● Aim of the exercise
Copy out precisely the lines beginning at the line that contains "The Blender Python" and ending at the line that contains "half * 0.5)", including both.

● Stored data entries
■ ■ ■ ■ ■ ■ ■

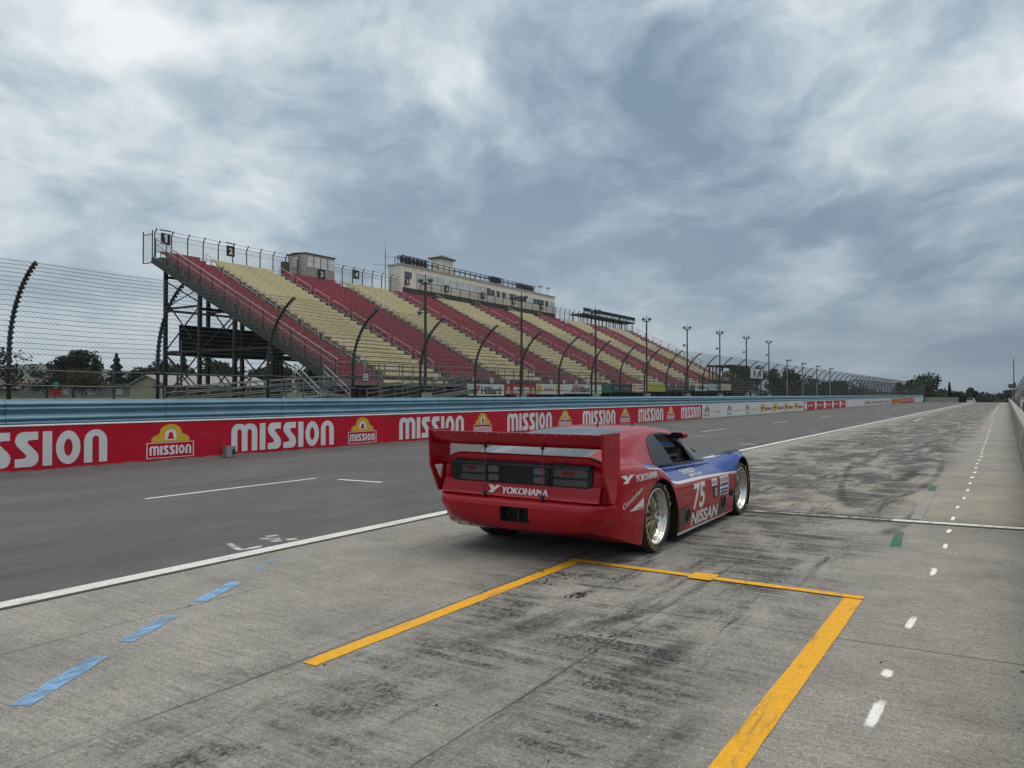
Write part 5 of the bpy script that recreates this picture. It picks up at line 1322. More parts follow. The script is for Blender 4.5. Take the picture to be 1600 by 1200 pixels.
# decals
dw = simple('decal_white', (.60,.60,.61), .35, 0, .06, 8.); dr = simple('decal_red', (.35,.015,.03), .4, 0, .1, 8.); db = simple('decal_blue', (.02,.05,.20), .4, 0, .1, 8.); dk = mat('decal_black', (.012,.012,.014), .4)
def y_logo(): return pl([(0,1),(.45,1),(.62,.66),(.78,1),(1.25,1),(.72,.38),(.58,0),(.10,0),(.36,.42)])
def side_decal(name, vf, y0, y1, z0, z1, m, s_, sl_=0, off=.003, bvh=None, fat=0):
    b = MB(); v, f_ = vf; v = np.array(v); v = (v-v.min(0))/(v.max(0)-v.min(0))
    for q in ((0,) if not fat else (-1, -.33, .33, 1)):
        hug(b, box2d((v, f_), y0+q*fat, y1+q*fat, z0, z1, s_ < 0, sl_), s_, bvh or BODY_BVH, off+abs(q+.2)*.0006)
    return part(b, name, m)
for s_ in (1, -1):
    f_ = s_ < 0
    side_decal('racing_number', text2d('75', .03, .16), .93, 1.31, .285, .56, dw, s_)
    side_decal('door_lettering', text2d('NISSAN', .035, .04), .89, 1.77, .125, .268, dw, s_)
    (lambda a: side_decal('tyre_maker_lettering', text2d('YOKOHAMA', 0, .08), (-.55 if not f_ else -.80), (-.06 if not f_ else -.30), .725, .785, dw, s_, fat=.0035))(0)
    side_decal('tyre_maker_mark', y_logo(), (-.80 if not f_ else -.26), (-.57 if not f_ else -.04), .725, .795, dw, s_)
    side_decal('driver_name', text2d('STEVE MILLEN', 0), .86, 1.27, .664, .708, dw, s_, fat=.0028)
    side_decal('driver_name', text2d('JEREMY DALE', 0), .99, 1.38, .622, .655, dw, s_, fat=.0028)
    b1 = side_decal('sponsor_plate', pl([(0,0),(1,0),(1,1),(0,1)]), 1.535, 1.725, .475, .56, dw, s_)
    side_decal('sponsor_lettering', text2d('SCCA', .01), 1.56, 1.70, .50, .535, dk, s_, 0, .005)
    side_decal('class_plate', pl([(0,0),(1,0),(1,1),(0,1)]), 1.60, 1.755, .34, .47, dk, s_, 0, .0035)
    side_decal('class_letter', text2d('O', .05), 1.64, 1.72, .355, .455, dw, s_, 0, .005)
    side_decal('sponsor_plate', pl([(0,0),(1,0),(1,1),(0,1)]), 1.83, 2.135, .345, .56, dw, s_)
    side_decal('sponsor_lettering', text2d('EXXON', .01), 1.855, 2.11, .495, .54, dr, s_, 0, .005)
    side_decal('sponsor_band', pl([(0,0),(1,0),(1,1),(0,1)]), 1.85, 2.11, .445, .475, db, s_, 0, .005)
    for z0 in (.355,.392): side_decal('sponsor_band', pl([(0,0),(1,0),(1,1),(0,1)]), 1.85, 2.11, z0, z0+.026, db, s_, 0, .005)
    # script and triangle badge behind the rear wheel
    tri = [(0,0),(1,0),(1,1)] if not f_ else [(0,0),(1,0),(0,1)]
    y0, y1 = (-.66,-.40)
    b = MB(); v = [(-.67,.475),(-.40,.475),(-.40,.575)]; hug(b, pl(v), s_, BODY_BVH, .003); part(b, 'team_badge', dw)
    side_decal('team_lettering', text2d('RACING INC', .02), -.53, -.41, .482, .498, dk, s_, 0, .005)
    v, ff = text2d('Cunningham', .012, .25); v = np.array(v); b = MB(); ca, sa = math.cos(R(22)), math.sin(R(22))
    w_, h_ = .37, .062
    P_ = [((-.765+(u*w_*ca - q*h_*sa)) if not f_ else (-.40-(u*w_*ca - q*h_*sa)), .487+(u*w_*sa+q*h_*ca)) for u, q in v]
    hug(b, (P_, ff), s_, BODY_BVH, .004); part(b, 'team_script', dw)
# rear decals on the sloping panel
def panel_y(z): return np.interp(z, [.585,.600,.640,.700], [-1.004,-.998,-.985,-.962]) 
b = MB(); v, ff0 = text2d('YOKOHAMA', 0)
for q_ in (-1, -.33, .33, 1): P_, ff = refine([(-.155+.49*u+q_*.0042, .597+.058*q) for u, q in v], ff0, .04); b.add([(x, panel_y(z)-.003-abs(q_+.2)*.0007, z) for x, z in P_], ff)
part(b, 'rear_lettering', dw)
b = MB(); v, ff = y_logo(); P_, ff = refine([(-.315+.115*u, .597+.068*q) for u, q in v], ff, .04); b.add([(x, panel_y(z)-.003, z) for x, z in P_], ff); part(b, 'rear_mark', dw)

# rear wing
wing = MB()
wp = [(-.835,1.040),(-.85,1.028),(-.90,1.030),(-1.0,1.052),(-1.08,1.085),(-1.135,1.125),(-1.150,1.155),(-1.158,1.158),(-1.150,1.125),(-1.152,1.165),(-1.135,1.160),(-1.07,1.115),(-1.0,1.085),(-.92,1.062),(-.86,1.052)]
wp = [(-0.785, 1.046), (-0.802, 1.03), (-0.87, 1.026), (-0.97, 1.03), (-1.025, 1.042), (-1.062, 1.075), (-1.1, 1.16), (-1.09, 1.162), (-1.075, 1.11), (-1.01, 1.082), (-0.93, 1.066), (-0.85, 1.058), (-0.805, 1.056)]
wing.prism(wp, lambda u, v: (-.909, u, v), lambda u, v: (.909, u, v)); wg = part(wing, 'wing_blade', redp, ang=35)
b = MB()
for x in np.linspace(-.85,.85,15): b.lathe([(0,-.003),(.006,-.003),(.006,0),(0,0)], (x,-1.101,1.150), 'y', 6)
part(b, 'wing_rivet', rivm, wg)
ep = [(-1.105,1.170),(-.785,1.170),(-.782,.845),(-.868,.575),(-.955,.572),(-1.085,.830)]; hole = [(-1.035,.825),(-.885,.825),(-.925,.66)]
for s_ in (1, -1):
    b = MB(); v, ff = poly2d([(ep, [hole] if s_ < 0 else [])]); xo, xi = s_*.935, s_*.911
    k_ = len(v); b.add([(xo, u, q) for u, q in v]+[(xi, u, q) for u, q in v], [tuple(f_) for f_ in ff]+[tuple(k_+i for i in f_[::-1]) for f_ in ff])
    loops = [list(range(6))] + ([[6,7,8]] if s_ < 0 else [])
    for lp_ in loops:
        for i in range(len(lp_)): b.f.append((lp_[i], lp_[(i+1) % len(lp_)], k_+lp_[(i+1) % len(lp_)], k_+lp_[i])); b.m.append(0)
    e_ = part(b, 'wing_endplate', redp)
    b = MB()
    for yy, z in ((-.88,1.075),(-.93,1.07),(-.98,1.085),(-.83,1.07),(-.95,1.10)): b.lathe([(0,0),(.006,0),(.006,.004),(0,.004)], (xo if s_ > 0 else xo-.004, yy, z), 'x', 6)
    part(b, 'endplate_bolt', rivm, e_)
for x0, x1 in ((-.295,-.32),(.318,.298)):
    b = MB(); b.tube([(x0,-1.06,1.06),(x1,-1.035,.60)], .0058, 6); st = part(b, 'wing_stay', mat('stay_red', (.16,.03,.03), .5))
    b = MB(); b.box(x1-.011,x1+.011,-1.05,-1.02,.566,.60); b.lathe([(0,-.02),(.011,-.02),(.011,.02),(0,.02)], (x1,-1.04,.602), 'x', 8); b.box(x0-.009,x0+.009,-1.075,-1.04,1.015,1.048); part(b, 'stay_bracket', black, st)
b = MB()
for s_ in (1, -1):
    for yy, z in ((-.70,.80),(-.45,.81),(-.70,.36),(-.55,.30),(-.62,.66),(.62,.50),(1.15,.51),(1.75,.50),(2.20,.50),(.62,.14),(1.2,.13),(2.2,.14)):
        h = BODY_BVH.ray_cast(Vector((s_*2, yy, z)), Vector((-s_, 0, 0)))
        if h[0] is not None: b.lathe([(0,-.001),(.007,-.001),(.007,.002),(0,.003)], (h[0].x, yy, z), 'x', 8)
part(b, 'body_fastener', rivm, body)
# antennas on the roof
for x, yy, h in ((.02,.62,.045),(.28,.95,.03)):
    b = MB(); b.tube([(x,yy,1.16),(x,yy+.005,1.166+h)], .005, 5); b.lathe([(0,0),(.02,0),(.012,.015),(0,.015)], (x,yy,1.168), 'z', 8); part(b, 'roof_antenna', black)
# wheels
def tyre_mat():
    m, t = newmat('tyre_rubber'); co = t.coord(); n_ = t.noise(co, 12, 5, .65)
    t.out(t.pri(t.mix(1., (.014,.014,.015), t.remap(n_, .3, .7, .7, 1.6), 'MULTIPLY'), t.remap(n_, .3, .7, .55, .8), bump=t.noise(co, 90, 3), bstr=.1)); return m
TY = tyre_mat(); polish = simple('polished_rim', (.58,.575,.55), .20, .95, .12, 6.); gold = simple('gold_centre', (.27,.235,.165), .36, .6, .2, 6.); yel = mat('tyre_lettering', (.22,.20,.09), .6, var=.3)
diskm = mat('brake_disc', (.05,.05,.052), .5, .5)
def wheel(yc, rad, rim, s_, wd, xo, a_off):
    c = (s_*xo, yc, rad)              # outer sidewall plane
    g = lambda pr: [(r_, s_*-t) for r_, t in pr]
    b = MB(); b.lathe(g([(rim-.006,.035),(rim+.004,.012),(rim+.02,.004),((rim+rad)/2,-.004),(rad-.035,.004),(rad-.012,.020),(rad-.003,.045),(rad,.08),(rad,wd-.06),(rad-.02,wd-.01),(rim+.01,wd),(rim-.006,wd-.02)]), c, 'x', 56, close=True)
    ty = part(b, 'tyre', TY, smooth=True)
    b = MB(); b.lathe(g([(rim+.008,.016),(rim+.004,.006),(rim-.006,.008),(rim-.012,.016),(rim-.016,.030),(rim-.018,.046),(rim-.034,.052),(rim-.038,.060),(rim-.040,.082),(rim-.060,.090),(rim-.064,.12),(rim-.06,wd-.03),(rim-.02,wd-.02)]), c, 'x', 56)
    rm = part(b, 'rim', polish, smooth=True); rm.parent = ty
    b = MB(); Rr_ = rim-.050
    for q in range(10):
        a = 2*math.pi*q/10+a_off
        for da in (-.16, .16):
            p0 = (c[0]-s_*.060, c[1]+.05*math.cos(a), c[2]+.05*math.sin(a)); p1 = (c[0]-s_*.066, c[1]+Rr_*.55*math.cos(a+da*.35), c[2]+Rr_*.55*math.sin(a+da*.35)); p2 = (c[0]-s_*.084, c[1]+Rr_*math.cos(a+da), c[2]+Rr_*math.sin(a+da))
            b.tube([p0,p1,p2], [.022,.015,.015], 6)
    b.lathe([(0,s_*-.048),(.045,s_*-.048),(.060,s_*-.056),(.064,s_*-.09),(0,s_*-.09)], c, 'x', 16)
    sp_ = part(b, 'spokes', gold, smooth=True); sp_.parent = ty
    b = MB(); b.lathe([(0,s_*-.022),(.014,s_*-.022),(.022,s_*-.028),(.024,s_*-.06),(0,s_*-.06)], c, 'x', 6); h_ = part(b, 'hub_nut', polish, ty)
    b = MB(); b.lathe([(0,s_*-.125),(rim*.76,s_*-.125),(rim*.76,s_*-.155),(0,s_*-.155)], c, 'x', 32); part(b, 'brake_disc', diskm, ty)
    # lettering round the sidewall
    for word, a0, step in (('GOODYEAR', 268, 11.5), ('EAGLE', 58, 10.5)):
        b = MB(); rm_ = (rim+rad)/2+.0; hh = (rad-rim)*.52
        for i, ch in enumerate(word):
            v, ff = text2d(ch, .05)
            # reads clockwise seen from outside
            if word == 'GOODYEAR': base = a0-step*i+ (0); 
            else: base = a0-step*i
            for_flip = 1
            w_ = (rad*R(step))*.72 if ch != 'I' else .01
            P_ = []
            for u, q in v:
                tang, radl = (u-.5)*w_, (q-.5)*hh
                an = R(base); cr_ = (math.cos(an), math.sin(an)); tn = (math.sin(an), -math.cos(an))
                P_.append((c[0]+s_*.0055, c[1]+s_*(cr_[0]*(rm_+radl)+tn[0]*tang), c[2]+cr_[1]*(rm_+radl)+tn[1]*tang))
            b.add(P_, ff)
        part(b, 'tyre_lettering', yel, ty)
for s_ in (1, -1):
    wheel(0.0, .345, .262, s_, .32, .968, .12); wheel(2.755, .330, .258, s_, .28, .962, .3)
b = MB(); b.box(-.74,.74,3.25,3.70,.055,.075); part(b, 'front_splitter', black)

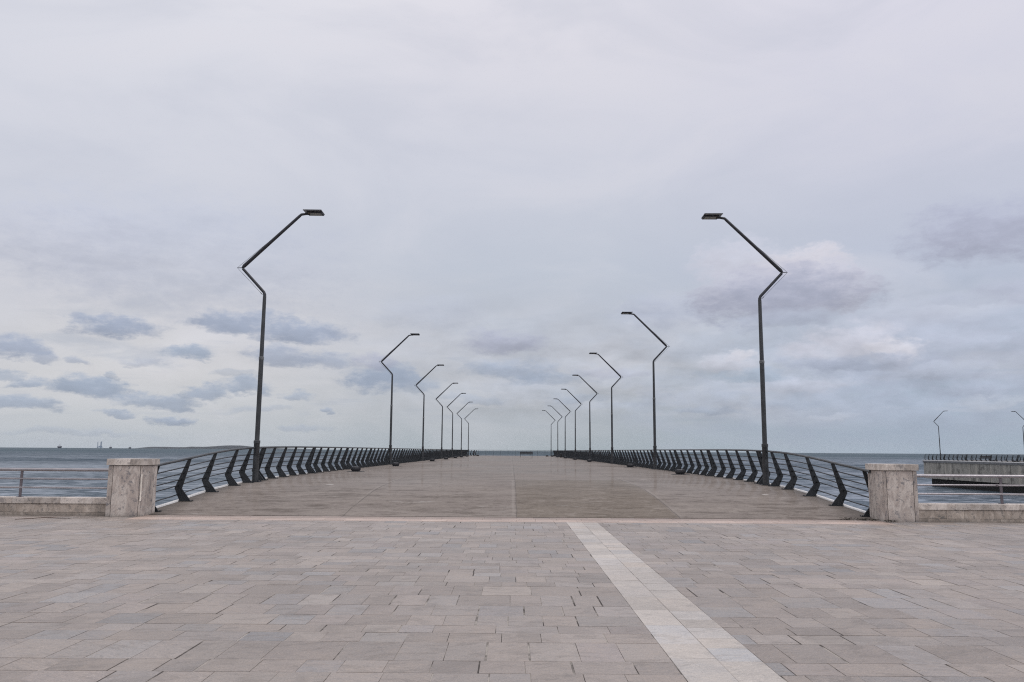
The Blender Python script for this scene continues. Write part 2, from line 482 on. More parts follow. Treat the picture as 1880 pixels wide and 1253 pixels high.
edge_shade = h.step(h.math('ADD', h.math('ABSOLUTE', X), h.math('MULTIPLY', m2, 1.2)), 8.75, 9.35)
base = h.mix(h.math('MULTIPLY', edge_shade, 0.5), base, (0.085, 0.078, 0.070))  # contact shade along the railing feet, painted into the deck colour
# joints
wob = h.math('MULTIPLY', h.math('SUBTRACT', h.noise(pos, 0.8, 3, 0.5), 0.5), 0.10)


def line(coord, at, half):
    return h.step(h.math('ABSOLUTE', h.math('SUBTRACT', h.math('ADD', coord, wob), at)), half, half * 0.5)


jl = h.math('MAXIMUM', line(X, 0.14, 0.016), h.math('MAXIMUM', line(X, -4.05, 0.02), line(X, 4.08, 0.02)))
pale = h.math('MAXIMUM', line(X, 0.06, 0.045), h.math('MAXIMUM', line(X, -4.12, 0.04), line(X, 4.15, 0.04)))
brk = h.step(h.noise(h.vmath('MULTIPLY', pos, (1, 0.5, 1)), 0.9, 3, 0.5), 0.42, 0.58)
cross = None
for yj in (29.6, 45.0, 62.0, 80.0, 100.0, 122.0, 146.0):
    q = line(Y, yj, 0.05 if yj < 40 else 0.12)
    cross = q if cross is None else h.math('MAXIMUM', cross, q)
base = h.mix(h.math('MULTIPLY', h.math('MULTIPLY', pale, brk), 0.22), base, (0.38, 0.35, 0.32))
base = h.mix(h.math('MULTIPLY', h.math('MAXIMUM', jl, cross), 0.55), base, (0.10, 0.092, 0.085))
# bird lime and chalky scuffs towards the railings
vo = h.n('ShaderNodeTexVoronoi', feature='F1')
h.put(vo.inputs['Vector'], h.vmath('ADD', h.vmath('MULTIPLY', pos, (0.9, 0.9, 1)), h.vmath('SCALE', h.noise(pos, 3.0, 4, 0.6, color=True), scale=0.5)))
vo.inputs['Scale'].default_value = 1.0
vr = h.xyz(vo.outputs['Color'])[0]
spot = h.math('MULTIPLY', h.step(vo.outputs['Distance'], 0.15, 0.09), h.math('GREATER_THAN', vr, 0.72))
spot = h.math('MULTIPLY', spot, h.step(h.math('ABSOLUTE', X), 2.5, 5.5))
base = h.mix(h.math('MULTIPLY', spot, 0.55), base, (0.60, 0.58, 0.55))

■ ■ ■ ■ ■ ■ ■

● Result for this exercise
The Blender Python script for this scene continues. Write part 2, from line 482 on. More parts follow. Treat the picture as 1880 pixels wide and 1253 pixels high.
edge_shade = h.step(h.math('ADD', h.math('ABSOLUTE', X), h.math('MULTIPLY', m2, 1.2)), 8.75, 9.35)
base = h.mix(h.math('MULTIPLY', edge_shade, 0.5), base, (0.085, 0.078, 0.070))  # contact shade along the railing feet, painted into the deck colour
# joints
wob = h.math('MULTIPLY', h.math('SUBTRACT', h.noise(pos, 0.8, 3, 0.5), 0.5), 0.10)


def line(coord, at, half):
    return h.step(h.math('ABSOLUTE', h.math('SUBTRACT', h.math('ADD', coord, wob), at)), half, half * 0.5)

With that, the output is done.